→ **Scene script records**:
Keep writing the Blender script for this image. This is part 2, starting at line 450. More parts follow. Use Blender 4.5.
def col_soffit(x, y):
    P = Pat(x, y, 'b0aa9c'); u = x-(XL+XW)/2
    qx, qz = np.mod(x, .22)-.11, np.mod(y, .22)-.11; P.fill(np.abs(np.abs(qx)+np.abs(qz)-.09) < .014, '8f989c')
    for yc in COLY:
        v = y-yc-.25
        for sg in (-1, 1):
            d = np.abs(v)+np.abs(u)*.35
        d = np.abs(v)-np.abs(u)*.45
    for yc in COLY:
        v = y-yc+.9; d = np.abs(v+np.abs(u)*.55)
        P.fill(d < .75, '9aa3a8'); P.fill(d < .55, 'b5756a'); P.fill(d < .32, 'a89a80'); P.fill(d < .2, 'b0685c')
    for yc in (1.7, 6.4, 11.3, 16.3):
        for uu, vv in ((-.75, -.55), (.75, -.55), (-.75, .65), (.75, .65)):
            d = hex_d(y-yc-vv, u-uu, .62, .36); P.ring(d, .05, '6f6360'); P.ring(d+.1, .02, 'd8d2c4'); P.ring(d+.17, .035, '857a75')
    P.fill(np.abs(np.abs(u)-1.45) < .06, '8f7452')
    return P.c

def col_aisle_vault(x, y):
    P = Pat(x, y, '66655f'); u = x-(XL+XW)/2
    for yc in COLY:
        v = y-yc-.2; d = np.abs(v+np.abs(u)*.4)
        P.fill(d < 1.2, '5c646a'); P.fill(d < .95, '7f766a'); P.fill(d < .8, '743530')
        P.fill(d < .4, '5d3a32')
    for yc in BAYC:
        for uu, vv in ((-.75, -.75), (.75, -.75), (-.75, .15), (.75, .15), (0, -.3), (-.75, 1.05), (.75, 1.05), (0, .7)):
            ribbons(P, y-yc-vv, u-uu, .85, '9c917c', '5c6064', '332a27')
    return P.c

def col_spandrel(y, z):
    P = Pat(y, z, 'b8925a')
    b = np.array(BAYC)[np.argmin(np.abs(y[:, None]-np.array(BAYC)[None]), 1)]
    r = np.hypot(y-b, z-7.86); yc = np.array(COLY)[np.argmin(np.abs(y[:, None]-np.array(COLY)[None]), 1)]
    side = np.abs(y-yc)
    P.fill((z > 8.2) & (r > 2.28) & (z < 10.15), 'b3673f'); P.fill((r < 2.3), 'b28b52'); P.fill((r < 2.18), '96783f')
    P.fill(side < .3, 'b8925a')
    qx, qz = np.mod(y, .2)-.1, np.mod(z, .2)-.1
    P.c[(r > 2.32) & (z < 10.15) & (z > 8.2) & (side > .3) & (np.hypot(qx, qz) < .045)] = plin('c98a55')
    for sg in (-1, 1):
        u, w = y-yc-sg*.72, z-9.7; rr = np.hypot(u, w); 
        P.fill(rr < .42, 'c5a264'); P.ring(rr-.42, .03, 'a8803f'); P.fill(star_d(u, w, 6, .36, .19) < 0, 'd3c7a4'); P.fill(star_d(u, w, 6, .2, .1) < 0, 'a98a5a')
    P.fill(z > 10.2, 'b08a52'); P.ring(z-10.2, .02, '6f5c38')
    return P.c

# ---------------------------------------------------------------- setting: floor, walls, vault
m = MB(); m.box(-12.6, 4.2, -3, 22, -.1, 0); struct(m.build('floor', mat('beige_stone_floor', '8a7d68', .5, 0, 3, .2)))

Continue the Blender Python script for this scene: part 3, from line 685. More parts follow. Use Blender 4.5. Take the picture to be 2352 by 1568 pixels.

→ **PROBLEM REQUIREMENTS**:
Read through the entries and copy each line in which "follow" appears.

→ **WRITTEN SOLUTION**:
Keep writing the Blender script for this image. This is part 2, starting at line 450. More parts follow. Use Blender 4.5.
Continue the Blender Python script for this scene: part 3, from line 685. More parts follow. Use Blender 4.5. Take the picture to be 2352 by 1568 pixels.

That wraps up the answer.